*Problem to work on:* Reproduce the lines below exactly, from the one containing "Reconstruct this image" through the one containing "S.camera = cam", both included. Leave out any pictures.

*Scenes as source code:*
= = = = =

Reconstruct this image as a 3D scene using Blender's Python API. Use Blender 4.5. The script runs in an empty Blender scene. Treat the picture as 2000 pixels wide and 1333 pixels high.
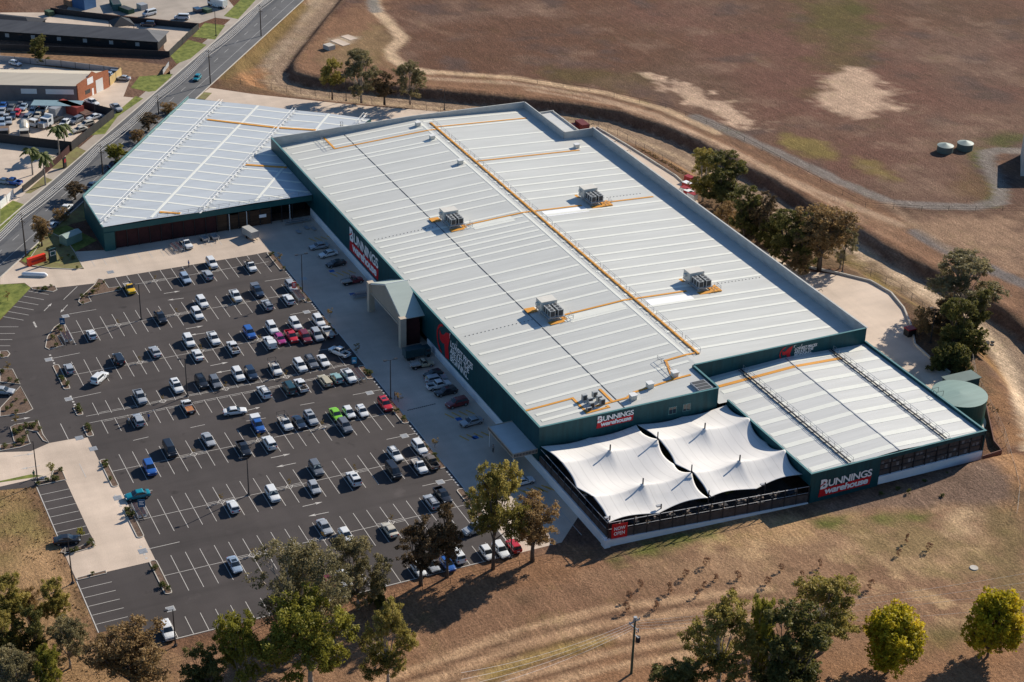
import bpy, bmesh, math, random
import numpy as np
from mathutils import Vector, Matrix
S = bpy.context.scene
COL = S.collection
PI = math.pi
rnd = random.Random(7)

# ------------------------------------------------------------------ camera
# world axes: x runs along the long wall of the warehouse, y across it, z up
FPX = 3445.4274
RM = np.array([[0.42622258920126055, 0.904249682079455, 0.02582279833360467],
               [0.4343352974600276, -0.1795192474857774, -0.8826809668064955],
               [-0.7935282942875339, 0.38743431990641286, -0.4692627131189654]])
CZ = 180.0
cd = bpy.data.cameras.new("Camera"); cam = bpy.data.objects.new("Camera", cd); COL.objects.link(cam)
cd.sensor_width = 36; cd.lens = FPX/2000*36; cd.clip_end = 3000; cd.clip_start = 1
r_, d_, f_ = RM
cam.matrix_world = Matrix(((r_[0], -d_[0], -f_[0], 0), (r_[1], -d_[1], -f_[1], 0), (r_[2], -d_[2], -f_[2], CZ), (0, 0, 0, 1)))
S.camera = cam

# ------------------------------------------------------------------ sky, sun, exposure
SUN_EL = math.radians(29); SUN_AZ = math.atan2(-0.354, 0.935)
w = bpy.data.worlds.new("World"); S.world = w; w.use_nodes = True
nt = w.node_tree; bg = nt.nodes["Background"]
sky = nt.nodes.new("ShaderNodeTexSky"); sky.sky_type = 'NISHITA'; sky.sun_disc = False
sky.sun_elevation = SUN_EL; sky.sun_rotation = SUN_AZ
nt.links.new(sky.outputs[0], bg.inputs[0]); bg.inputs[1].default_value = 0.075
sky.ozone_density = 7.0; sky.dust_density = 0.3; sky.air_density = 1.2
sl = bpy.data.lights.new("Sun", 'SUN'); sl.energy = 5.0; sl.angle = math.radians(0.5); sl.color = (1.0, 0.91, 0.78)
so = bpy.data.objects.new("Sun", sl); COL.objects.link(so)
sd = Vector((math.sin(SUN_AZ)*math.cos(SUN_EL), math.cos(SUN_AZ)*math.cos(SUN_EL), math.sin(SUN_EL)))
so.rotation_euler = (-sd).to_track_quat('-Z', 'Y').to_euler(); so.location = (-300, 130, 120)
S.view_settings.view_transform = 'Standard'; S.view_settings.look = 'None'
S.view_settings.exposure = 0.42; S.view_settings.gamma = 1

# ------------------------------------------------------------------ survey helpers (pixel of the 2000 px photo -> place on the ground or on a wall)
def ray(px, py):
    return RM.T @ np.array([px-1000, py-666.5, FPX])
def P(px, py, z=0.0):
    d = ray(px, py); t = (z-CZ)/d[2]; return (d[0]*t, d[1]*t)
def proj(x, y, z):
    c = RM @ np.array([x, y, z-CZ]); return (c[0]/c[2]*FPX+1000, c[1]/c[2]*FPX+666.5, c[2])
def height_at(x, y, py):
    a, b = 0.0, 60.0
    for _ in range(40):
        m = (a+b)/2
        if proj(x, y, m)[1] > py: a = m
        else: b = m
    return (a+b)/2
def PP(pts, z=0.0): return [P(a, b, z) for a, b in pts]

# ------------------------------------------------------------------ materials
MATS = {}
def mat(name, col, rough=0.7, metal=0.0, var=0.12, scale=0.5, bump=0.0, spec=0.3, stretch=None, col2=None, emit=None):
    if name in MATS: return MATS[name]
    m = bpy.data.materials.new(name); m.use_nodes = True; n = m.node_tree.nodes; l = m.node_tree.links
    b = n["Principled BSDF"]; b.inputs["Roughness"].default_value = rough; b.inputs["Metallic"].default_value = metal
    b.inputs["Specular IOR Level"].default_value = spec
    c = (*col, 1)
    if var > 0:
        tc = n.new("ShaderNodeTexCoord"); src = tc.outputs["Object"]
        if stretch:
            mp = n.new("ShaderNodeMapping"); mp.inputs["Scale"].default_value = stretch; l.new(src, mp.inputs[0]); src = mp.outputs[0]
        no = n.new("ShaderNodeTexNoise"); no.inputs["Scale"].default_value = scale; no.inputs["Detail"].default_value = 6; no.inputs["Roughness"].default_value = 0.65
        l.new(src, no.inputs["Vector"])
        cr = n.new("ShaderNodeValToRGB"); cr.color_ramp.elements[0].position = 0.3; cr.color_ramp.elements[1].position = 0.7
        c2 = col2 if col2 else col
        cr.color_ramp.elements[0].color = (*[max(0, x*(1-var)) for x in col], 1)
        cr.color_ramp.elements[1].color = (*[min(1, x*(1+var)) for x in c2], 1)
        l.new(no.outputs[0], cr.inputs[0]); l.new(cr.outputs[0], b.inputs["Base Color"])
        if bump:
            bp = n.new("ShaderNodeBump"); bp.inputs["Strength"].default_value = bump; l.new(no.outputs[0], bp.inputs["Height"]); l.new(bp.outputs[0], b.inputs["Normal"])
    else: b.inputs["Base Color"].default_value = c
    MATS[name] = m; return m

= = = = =

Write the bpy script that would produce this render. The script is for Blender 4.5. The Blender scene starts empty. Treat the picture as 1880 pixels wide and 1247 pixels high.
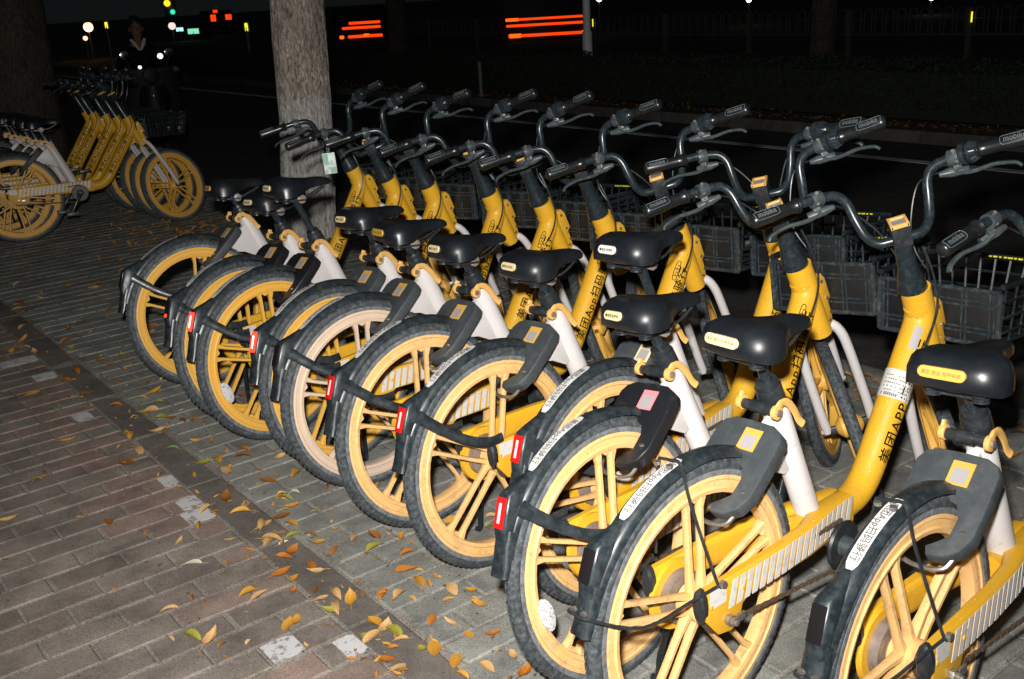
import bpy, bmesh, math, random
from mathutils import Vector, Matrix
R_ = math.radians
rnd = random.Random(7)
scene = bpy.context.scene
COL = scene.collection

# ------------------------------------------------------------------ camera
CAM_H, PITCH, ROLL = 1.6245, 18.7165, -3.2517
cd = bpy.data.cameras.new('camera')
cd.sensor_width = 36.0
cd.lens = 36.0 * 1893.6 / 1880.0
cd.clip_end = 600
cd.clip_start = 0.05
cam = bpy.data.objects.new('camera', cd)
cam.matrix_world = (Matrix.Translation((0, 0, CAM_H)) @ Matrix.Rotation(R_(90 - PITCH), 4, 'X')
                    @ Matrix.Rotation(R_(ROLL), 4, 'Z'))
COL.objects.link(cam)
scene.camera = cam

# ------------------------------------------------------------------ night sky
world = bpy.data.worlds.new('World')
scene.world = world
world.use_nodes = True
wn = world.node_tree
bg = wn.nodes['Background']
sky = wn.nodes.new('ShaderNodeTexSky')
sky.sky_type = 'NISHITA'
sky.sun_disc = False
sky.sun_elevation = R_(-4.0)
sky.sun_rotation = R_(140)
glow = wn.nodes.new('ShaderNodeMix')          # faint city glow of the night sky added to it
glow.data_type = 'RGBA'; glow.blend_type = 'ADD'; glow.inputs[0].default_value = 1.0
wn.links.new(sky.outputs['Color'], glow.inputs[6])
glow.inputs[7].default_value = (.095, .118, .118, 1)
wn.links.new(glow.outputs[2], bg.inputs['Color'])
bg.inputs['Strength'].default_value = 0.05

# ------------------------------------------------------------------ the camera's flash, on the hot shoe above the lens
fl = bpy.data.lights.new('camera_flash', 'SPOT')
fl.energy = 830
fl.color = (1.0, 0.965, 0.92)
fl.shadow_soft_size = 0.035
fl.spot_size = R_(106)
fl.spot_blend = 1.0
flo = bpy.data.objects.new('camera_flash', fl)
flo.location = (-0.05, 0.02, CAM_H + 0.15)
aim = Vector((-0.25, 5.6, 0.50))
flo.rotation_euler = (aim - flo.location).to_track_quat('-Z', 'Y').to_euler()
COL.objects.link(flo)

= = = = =

*Answer to the problem:*
Reconstruct this image as a 3D scene using Blender's Python API. Use Blender 4.5. The script runs in an empty Blender scene. Treat the picture as 2000 pixels wide and 1333 pixels high.
import bpy, bmesh, math, random
import numpy as np
from mathutils import Vector, Matrix
S = bpy.context.scene
COL = S.collection
PI = math.pi
rnd = random.Random(7)

# ------------------------------------------------------------------ camera
# world axes: x runs along the long wall of the warehouse, y across it, z up
FPX = 3445.4274
RM = np.array([[0.42622258920126055, 0.904249682079455, 0.02582279833360467],
               [0.4343352974600276, -0.1795192474857774, -0.8826809668064955],
               [-0.7935282942875339, 0.38743431990641286, -0.4692627131189654]])
CZ = 180.0
cd = bpy.data.cameras.new("Camera"); cam = bpy.data.objects.new("Camera", cd); COL.objects.link(cam)
cd.sensor_width = 36; cd.lens = FPX/2000*36; cd.clip_end = 3000; cd.clip_start = 1
r_, d_, f_ = RM
cam.matrix_world = Matrix(((r_[0], -d_[0], -f_[0], 0), (r_[1], -d_[1], -f_[1], 0), (r_[2], -d_[2], -f_[2], CZ), (0, 0, 0, 1)))
S.camera = cam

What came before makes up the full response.